** GOAL OF THE EXERCISE **
Pull every line containing "that" out of the material below.

** BEGIN STORED ROWS **

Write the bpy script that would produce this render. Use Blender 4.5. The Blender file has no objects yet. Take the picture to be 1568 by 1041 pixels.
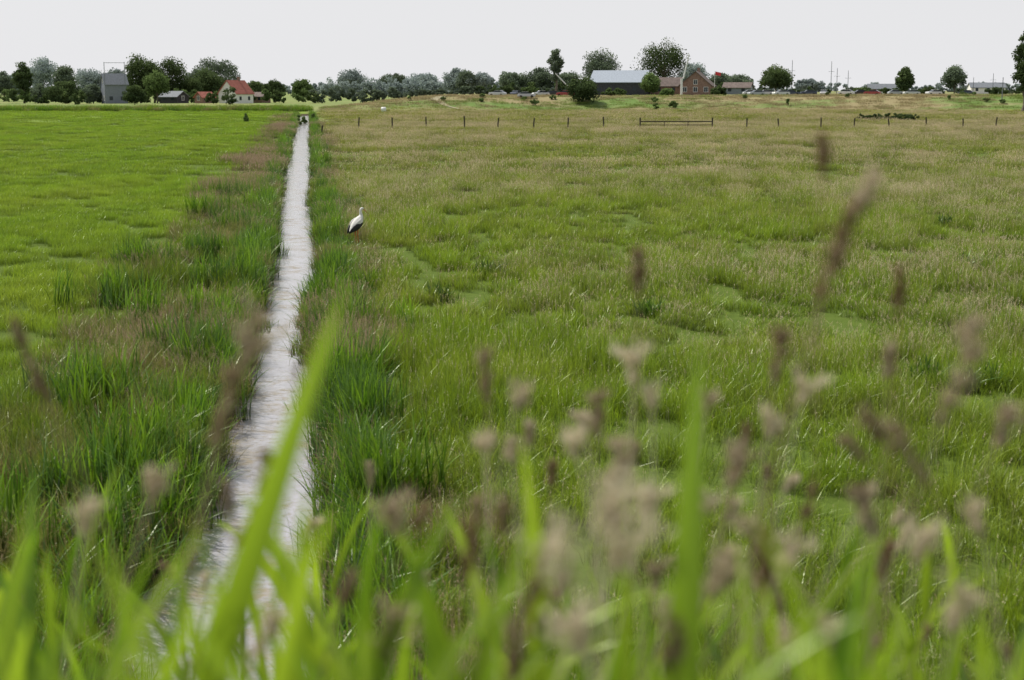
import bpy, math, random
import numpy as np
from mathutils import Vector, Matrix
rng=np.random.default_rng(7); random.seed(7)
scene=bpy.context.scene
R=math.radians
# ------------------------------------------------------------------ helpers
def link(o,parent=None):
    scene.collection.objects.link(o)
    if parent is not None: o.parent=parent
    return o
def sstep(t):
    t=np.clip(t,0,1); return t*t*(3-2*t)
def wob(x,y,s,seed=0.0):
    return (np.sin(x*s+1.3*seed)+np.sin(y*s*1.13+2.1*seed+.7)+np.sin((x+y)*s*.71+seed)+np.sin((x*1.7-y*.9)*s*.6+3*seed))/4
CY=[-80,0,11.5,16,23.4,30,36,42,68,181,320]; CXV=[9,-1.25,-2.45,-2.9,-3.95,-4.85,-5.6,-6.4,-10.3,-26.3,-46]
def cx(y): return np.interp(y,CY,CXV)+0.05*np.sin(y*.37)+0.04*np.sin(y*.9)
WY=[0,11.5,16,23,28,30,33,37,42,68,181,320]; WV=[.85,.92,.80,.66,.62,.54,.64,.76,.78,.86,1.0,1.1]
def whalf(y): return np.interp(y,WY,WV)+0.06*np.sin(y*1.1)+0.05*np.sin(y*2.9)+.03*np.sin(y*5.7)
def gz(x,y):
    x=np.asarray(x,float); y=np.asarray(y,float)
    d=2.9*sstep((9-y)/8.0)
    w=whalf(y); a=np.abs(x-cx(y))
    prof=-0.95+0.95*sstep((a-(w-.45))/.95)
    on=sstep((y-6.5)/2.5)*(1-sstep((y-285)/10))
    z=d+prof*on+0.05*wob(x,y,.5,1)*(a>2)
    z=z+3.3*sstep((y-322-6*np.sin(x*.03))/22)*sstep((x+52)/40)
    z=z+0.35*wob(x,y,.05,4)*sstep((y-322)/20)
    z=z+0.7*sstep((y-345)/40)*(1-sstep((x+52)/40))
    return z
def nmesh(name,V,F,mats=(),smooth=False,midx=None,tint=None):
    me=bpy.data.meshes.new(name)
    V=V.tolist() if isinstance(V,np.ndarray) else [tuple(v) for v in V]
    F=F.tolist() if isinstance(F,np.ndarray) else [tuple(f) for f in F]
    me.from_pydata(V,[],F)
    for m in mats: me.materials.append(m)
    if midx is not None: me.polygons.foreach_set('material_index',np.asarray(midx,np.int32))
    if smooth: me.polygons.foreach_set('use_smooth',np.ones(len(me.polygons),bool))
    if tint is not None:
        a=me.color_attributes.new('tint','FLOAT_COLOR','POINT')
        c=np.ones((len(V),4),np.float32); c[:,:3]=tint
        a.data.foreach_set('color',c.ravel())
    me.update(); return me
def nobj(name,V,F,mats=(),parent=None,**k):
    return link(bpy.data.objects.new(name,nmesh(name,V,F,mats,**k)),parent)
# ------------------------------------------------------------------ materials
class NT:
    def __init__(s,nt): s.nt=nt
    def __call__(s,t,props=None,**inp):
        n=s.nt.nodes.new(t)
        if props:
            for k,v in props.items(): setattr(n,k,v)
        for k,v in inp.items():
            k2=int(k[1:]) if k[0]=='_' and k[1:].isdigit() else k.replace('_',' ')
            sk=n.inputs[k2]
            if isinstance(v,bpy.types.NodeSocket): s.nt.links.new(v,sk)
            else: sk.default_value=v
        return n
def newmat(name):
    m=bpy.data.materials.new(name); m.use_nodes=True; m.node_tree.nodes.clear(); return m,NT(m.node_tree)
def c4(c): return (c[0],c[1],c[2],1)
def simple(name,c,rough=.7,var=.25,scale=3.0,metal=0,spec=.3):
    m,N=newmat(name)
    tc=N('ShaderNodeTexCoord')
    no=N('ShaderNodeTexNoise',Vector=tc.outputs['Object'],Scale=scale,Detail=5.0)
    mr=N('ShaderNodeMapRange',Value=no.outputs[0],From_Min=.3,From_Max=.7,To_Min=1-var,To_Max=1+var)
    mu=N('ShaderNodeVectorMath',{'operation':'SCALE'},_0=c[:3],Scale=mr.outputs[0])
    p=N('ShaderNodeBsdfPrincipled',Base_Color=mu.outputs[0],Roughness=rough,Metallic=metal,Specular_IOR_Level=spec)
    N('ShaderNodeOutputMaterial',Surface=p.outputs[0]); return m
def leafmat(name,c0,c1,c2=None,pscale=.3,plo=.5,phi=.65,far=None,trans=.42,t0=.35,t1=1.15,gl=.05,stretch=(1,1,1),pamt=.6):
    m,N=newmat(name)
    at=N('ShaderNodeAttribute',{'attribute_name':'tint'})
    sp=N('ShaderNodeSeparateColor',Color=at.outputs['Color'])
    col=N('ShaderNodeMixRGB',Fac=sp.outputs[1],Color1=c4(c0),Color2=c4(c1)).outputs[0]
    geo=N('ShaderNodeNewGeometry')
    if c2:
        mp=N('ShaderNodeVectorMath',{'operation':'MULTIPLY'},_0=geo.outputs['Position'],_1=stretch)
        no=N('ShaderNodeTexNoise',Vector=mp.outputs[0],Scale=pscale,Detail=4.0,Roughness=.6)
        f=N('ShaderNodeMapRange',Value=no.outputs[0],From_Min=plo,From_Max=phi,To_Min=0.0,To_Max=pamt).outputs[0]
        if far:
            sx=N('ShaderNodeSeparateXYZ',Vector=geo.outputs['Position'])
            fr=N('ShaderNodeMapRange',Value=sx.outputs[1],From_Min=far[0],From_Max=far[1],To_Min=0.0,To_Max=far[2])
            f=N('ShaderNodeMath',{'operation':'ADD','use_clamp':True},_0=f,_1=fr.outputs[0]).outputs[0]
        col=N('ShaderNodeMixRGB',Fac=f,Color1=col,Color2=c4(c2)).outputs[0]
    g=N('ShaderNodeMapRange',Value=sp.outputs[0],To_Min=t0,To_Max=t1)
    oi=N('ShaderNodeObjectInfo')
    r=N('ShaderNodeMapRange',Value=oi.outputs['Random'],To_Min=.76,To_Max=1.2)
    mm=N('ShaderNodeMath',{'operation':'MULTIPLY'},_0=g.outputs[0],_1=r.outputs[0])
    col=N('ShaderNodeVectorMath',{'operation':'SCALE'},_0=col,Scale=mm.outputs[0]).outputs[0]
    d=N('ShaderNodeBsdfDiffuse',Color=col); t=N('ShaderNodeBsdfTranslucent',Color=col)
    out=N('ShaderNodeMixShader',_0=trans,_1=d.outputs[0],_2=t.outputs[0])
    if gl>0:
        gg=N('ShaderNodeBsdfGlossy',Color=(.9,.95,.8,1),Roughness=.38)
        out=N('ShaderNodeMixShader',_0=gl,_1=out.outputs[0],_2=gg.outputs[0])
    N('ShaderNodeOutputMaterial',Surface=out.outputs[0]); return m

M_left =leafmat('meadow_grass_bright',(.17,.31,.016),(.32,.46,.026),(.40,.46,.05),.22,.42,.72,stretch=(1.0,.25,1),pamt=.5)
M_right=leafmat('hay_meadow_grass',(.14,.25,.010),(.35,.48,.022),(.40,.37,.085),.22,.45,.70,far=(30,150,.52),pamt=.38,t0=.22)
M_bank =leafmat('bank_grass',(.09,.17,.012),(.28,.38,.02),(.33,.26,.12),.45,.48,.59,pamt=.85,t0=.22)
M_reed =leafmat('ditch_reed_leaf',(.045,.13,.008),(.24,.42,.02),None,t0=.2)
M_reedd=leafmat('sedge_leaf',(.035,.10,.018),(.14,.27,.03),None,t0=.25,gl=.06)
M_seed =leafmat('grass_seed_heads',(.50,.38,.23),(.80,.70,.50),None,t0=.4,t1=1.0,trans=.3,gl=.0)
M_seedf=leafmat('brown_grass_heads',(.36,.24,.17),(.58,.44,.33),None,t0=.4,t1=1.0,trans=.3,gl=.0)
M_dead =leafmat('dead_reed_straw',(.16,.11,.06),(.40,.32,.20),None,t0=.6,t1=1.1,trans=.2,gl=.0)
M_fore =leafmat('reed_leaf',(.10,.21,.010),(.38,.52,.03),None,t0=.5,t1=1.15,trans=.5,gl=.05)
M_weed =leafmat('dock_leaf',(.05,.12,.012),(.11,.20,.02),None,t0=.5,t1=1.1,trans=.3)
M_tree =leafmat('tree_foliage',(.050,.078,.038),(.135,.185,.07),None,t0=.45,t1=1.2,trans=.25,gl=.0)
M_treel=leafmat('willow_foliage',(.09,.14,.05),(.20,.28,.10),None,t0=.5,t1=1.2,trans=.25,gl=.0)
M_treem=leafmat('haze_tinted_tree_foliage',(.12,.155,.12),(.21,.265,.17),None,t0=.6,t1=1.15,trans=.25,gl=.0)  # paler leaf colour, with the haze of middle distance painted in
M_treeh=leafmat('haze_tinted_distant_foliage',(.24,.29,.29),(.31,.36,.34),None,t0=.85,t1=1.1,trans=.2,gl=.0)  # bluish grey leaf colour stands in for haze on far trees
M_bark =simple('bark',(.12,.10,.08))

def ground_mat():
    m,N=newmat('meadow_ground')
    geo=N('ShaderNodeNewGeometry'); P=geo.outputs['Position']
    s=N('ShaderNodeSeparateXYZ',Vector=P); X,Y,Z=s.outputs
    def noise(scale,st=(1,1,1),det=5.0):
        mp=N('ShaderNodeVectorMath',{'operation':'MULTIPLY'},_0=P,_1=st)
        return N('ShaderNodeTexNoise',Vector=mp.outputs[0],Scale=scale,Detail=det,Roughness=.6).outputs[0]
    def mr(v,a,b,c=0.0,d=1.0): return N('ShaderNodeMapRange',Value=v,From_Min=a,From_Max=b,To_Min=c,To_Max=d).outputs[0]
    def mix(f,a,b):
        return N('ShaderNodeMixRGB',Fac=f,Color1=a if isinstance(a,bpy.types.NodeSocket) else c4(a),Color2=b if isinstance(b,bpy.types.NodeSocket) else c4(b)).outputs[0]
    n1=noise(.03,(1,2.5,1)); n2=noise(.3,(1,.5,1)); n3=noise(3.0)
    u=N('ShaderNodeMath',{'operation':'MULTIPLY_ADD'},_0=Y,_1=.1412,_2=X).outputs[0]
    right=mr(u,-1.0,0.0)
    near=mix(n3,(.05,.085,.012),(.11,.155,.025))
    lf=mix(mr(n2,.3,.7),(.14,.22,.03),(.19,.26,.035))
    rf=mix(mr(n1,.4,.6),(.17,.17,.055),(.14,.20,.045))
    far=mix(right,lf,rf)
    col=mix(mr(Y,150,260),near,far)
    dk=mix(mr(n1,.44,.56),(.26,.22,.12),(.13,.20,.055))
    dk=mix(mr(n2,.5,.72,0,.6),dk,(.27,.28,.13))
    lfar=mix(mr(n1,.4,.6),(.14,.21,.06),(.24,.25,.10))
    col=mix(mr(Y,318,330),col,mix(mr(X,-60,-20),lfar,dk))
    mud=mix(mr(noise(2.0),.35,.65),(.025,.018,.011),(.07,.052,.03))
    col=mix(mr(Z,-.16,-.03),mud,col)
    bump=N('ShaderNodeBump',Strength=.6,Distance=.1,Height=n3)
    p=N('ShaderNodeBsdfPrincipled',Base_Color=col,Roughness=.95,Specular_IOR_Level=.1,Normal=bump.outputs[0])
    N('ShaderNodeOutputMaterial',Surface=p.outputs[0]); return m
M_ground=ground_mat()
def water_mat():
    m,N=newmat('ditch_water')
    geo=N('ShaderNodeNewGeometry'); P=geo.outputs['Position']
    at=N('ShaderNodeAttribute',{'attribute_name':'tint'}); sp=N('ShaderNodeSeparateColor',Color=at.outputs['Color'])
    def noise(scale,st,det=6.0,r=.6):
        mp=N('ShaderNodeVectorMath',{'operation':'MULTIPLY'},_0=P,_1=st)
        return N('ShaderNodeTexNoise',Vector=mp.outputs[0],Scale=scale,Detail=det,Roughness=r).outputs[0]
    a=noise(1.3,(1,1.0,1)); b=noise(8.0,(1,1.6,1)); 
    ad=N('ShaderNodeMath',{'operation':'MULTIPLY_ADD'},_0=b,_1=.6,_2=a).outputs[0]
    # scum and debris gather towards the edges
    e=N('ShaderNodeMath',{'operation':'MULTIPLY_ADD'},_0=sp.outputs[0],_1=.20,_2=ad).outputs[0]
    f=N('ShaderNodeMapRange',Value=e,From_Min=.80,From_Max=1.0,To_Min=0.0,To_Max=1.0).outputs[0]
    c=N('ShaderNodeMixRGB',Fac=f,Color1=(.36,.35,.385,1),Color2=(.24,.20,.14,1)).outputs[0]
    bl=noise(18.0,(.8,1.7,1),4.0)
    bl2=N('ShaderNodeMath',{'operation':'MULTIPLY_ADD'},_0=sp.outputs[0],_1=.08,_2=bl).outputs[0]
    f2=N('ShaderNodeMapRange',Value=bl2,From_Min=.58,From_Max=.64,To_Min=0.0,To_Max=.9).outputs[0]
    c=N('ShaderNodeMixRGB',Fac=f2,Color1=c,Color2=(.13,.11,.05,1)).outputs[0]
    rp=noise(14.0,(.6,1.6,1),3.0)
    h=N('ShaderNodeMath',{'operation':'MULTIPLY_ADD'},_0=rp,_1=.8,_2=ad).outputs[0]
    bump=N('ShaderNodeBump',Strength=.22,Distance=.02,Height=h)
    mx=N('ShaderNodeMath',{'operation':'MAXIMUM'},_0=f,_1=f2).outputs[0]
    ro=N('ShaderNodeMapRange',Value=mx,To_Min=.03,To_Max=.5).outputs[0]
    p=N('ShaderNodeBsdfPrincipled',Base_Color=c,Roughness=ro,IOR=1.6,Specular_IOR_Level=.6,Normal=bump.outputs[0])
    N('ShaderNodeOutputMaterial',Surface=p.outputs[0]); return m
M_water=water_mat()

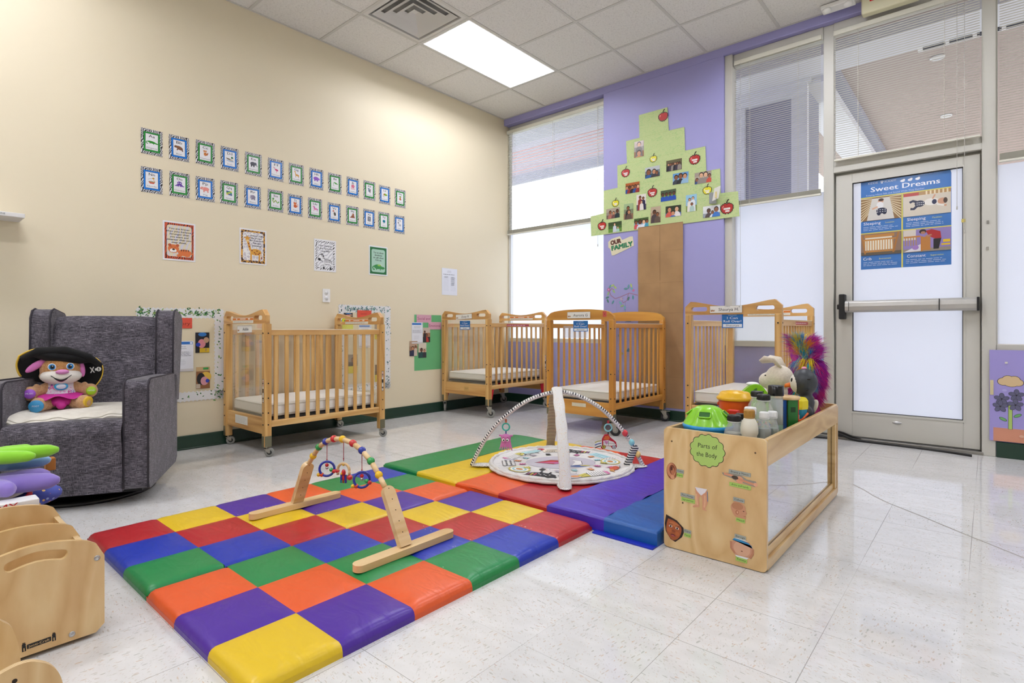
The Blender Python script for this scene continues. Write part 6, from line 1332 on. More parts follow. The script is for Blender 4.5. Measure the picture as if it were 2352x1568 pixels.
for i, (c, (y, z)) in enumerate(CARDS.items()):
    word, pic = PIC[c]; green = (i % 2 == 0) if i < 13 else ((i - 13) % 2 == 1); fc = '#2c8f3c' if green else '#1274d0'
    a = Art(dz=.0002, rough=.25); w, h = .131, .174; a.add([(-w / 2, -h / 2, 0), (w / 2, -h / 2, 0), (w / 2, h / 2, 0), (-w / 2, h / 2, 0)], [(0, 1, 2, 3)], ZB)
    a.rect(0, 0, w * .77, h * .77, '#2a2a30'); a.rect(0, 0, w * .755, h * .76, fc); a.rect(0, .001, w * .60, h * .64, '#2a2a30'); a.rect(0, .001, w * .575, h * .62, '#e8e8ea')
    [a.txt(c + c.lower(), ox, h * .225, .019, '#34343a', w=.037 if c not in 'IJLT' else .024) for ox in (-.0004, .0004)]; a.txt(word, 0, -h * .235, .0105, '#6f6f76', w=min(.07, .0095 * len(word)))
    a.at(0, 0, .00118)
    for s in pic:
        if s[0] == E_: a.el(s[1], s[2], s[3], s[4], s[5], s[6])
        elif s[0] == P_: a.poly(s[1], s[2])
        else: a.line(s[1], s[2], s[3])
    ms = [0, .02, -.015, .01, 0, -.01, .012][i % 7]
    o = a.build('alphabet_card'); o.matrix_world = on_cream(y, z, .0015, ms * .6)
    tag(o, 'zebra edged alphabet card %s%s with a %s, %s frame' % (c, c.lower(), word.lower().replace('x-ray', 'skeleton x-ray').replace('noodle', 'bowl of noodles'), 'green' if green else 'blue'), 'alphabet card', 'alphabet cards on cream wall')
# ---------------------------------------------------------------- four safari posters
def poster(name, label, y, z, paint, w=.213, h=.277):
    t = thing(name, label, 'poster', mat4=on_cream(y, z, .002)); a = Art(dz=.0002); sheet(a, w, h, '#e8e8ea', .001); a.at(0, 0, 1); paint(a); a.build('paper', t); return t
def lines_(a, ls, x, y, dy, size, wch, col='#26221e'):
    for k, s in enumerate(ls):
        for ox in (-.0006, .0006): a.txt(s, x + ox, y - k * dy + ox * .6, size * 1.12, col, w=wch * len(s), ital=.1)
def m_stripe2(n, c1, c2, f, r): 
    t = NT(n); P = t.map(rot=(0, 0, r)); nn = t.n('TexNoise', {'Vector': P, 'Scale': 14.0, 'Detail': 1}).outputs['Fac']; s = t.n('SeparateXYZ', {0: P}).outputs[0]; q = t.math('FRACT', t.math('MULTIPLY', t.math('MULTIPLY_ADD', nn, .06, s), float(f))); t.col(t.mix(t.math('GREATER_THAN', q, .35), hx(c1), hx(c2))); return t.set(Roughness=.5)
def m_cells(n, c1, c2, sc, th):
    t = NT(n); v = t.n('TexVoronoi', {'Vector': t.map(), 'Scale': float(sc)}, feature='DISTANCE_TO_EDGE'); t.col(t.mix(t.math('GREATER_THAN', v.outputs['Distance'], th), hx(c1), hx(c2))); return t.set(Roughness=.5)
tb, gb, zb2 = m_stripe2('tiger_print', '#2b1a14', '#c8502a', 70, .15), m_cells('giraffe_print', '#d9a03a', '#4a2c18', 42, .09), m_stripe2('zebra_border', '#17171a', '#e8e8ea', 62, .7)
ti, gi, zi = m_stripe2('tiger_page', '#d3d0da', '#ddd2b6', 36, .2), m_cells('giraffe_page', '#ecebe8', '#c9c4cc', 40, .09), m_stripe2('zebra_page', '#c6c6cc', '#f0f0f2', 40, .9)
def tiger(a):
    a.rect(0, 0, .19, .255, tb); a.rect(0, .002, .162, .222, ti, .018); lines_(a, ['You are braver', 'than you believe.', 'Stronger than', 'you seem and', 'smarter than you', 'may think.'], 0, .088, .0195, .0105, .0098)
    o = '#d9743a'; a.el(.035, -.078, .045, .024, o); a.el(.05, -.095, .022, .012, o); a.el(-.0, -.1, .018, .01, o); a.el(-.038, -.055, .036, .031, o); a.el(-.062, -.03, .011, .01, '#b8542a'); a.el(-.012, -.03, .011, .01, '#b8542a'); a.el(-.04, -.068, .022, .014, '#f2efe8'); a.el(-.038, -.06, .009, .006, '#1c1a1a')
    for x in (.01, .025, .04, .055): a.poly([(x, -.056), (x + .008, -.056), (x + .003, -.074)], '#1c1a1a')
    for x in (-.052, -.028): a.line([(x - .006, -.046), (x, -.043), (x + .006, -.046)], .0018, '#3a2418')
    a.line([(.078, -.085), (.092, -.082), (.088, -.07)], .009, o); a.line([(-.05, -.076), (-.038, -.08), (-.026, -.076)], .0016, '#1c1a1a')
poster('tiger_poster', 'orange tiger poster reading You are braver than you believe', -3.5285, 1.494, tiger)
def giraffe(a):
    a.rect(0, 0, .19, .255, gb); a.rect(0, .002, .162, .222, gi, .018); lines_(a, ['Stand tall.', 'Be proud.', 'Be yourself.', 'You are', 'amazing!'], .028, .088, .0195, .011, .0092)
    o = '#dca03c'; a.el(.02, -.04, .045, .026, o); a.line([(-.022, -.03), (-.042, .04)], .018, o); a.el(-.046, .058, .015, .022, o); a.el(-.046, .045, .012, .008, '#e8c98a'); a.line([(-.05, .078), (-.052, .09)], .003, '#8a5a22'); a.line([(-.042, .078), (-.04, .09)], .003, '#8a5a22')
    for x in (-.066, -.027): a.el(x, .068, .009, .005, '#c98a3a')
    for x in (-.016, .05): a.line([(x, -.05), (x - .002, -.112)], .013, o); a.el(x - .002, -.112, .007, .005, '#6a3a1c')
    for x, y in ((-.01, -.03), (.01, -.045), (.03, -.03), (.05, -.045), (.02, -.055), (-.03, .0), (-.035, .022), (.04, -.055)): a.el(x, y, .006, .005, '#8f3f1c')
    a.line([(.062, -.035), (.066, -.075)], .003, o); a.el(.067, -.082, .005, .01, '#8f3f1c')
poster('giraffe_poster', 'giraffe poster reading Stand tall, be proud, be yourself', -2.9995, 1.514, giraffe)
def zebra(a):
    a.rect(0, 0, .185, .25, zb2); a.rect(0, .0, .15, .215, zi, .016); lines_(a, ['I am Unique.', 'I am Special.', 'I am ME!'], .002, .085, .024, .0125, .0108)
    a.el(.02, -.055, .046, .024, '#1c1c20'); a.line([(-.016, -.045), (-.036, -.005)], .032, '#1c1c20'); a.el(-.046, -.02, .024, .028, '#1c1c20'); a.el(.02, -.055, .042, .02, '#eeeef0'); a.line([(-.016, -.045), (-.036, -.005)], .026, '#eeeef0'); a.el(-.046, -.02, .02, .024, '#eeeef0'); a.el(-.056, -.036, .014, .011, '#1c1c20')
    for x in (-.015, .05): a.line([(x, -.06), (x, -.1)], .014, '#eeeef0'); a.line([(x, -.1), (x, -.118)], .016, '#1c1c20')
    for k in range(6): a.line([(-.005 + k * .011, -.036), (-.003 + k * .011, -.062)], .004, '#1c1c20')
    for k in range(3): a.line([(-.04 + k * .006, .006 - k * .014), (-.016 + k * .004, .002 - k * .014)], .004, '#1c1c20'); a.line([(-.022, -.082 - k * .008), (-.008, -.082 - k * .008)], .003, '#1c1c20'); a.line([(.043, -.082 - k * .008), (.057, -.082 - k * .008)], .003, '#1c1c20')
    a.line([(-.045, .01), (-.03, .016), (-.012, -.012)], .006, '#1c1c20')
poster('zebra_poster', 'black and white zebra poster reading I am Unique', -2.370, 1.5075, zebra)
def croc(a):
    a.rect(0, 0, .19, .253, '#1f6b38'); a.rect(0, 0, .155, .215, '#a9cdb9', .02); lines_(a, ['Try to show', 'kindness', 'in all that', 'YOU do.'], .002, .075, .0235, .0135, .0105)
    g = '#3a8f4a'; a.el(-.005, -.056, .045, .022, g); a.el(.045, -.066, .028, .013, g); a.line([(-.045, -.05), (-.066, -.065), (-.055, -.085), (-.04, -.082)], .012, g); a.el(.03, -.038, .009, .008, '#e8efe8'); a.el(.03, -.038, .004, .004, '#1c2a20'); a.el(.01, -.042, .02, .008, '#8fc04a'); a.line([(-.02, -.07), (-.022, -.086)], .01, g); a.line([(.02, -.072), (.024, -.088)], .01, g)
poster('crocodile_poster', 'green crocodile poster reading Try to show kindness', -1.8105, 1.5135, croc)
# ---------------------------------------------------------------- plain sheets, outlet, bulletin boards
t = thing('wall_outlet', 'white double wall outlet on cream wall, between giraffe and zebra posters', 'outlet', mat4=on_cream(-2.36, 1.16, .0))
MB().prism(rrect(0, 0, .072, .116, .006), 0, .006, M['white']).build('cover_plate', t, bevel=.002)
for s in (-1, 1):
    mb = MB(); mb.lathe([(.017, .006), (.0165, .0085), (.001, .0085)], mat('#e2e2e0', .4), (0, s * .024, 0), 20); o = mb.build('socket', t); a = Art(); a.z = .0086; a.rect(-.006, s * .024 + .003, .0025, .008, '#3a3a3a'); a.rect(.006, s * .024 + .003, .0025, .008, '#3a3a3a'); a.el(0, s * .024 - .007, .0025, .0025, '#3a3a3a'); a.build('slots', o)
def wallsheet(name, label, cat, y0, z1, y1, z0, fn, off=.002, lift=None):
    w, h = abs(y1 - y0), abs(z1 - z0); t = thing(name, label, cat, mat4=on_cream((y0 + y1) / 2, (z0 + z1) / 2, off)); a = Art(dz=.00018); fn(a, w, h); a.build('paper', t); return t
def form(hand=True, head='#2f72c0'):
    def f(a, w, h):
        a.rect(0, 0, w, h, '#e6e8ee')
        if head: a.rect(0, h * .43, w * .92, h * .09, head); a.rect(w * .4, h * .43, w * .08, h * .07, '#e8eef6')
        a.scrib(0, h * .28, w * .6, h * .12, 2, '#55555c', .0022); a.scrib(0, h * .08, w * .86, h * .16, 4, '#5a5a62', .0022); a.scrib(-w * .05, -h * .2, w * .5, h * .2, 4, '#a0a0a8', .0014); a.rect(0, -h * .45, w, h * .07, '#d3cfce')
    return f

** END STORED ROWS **

** REPLY **
Write the bpy script that would produce this render. Use Blender 4.5. The Blender file has no objects yet. Take the picture to be 1568 by 1041 pixels.
    a.rect(0, 0, .19, .253, '#1f6b38'); a.rect(0, 0, .155, .215, '#a9cdb9', .02); lines_(a, ['Try to show', 'kindness', 'in all that', 'YOU do.'], .002, .075, .0235, .0135, .0105)